The base took some serious beating and smashed on the plate at a speed of 177 kph. However, the impact did not affect the components (including a smartphone) inside SHIELD were unharmed.

While the device might not be built to ferry rovers to Mars, the new concept could come in handy to carry robust science apparatus to the Red Planet. With JPL’s dedication to refining the device, it might not take too long before NASA launches a mission with plans to deploy SHIELD.

NASA’s Mars Missions Going Strong

NASA missions are constantly making progress on Mars. In September, its Perseverance rover another important discovery when it found the building blocks of life in a sample it collected from the Jezero crater, a place believed to have hosted liquid water millions of years ago.

The organic molecules found by the rover can be formed in many ways including non-organic ones. However, this discovery is not proof of Mars harnessing life in the past, but it does indicate that life could have thrived there millions of years ago.
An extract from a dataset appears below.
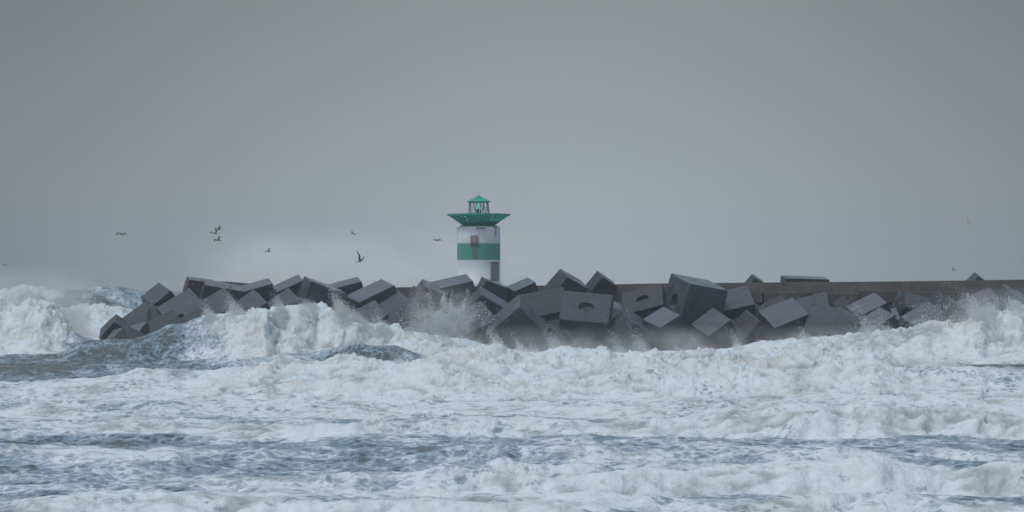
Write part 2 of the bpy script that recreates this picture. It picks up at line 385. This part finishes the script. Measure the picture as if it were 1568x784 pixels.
# hand-placed blocks read from the photograph: px,py,size px, rot, depth, variant, scale
key=[
 (898,478,54,(54,5,-8),384,0,(1.4,1.0,.5)),(1062,466,72,(14,9,26),388,5,(1,1,1)),(792,505,68,(24,44,18),383,3,None),(962,512,54,(34,30,30),383,2,None),
 (1018,508,54,(20,-28,30),383,4,None),(1095,512,54,(30,-35,20),383,2,None),(1150,515,54,(25,30,40),383,2,None),(722,500,54,(40,-22,30),384,1,(1.3,1,.7)),
 (575,470,56,(12,-24,20),389,3,(1.2,1,1)),(560,497,54,(35,-28,15),385,2,(1.4,1,.6)),(490,460,50,(10,20,20),389,3,(1.3,1,1)),(447,450,38,(20,-24,12),391,4,(1.5,1,1)),
 (430,478,50,(32,-34,15),387,2,(1.5,1,.6)),(375,484,48,(34,-36,12),387,3,(1.6,1,.6)),(325,482,50,(38,-30,15),388,3,(1.6,1,.6)),(278,478,48,(36,-30,20),390,2,(1.5,1,.7)),
 (246,464,42,(30,-38,25),394,4,(1.1,1,1)),(215,498,46,(40,-35,20),391,3,(1.5,1,.6)),(178,508,36,(30,35,20),390,2,None),(298,505,48,(45,-30,20),385,3,(1.6,1,.6)),
 (250,508,48,(45,-28,18),388,2,(1.5,1,.6)),(620,498,54,(38,-32,15),384,3,(1.5,1,.6)),(645,472,48,(20,25,50),390,2,None),(692,443,42,(16,-12,14),396,3,(1.5,1,.6)),
 (868,444,42,(24,26,30),394,2,(1.2,1,1)),(922,438,28,(24,30,30),398,3,(1.2,1,1)),(988,466,44,(50,-14,-16),390,0,(1.5,1,.6)),(832,472,48,(52,-10,12),389,3,(1.6,1,.6)),
 (1232,437,44,(6,2,6),401.5,3,(1.6,1,.56)),(1155,437,24,(20,30,20),400,2,None),(1495,436,26,(20,35,20),400,2,None),(1240,482,48,(48,-14,-15),389,3,(1.5,1,.7)),
 (1275,504,54,(52,10,-18),384,3,(1.5,1,.8)),(1330,482,48,(26,-25,15),389,2,(1.3,1,.8)),(1350,510,56,(18,-30,20),383,4,None),(1415,500,54,(30,-25,30),385,2,(1.3,1,.8)),
 (1455,490,52,(20,35,20),386,3,None),(1500,478,48,(35,-20,20),389,3,(1.4,1,.8)),(1545,470,48,(24,25,20),389,2,None),(1200,494,50,(35,-20,20),385,3,(1.3,1,.8)),
 (745,474,48,(22,30,15),389,2,(1.2,1,.9)),(1120,470,44,(45,-12,8),391,3,(1.5,1,.8)),(1400,474,40,(45,15,10),392,2,(1.3,1,.8)),(598,480,46,(32,-32,20),387,3,(1.4,1,.7)),
 (755,442,28,(12,20,20),397,3,(1.5,1,.7)),(800,444,28,(18,-22,20),397,3,(1.4,1,.7)),(340,452,40,(14,10,10),394,3,(1.6,1,.8)),(390,452,38,(14,-16,10),395,3,(1.6,1,.8)),(306,446,36,(10,8,14),397,2,(1.4,1,1)),
 (530,446,34,(14,-14,10),394,3,(1.5,1,.8)),(660,452,36,(25,20,20),394,2,(1.3,1,.8)),
]
for px,py,s_,rot,d,mi,s3 in key:
    bp_(px,py,s_,rot,d,me=BM[mi],sc3=s3)
# filler rows on the seaward slope, and on the lee side
R=random.Random(21)
FB=[BM[2],BM[3],BM[3],BM[2],BM[4],BM[1],BM[0]]
for (d,z,x0,step) in ((383.5,-0.3,WX(175,384),3.7),(387,1.4,WX(195,387),3.8),(390.5,2.8,WX(240,391),3.9),(394,3.9,WX(280,395),4.0)):
    x=x0
    while x<100:
        sg=-1 if R.random()<0.68 else 1
        blk(x+R.uniform(-.7,.7),d+R.uniform(-.8,.8),z+R.uniform(-.5,.5),R.uniform(3.0,3.8),(R.uniform(14,55),sg*R.uniform(8,40),R.uniform(-20,40)),me=R.choice(FB),sc3=(R.uniform(1,1.5),1,R.uniform(.6,1)))
        x+=step*R.uniform(0.8,1.1)
for (d,z) in ((412,4.0),(416,2.0),(420,0.0)):
    x=WX(260,400)
    while x<100:
        blk(x,d+R.uniform(-.8,.8),z+R.uniform(-.5,.5),R.uniform(3.4,4.0),(R.uniform(-50,-10),R.uniform(-38,38),R.uniform(-20,50)),me=R.choice(FB))
        x+=5.2*R.uniform(0.8,1.1)
# core mound
bm=bmesh.new(); prof=[(382,-3),(387,0.6),(393,3.2),(397,5.2),(409,5.2),(415,2.6),(423,-3)]
secs=[]
for k,x in enumerate([WX(200,392),WX(260,392),WX(320,392)]+[WX(380,392)+i*6 for i in range(24)]):
    f=min(1,0.15+0.5*k) if k<2 else 1
    secs.append([bm.verts.new((x,402+(a-402)*(0.4+0.6*f),-3+(b_+3)*f+R.uniform(-.2,.2))) for a,b_ in prof])
for a,b_ in zip(secs[:-1],secs[1:]):
    for i in range(len(prof)-1): bm.faces.new((a[i],a[i+1],b_[i+1],b_[i]))
bm.faces.new(secs[0]); bmesh.ops.recalc_face_normals(bm,faces=bm.faces)
mesh_obj("core_mound",bm,[mcore],bw)
# concrete cap with seaward parapet
bm=bmesh.new()
tops=[(283,430),(345,431),(420,437),(520,440),(600,440),(700,438.5),(850,437),(1000,434),(1110,433),(1250,432),(1400,430.5),(1568,428),(1750,427),(2000,427)]
secs=[]
for i,(px,py) in enumerate(tops):
    x=WX(px,398); z=WZ(py,398)
    pr=[(398.0,4.5),(398.0,z-0.02),(398.05,z),(399.0,z),(399.05,z-0.02),(399.05,z-0.75),(408.0,z-0.85),(408.0,4.5)]
    secs.append([bm.verts.new((x,a,b_)) for a,b_ in pr])
for a,b_ in zip(secs[:-1],secs[1:]):
    for i in range(7): bm.faces.new((a[i],a[i+1],b_[i+1],b_[i]))
bm.faces.new(secs[0]); bm.faces.new(secs[-1]); bmesh.ops.recalc_face_normals(bm,faces=bm.faces)
mesh_obj("cap_and_parapet",bm,[mcap],bw)
bm=bmesh.new()
for i in range(12):
    x0=WX(1095,396)+i*5.6; z=WZ(445,396)-0.15*(i%3)
    r_=bmesh.ops.create_cube(bm,size=1,matrix=Matrix.Translation((x0+2.75,396.3,z-0.7))@Matrix.Diagonal((5.45,3.2,1.4,1)))
bmesh.ops.bevel(bm,geom=bm.edges[:],offset=0.05,segments=1,affect='EDGES')
mesh_obj("ledge",bm,[mcap],bw)

# ------------------------------------------------------------ LIGHTHOUSE
LD=403.0; S=LD/F
lh=bpy.data.objects.new("lighthouse",None); link(lh); lh.location=(WX(733,LD),LD,0)
def lz(py): return WZ(py,LD)
def paint(name,c,rust=0.3,dirt=(0.35,0.33,0.3)):
    m,nt,b=new_mat(name); tc=N(nt,'ShaderNodeTexCoord'); P=tc.outputs['Object']
    mp=N(nt,'ShaderNodeMapping'); L(nt,P,mp.inputs[0]); mp.inputs['Scale'].default_value=(3.2,3.2,0.2)
    st=noise(nt,mp.outputs[0],1.2,5,0.65); bl=noise(nt,P,0.8,5,0.6)
    c_=mixc(nt,mapr(nt,bl,0.4,0.75,0,0.2),c,tuple(v*0.75 for v in c))
    c_=mixc(nt,mapr(nt,st,0.58,0.74,0,rust),c_,dirt)
    L(nt,c_,b.inputs['Base Color']); b.inputs['Roughness'].default_value=0.55
    return m
mw=paint("white_paint",(0.70,0.75,0.80),0.4,(0.50,0.44,0.38))
mg=paint("green_paint",(0.085,0.36,0.285),0.3,(0.13,0.26,0.21))
mgd=paint("green_gallery_paint",(0.022,0.31,0.245),0.25,(0.03,0.16,0.13))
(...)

The Perseverance rover will be exploring the Jezero river delta as part of its second science campaign and will collect different rock samples in the process. One particular sample was collected from a 3-foot wide outcrop rock known as Wildcat Ridge. Scientists studied the sample using Perseverance’s SHERLOC instrument and found that the sample had organic molecules.

These samples will be brought back to Earth in another mission dubbed the Mars Sample Return mission slated for the 2030s.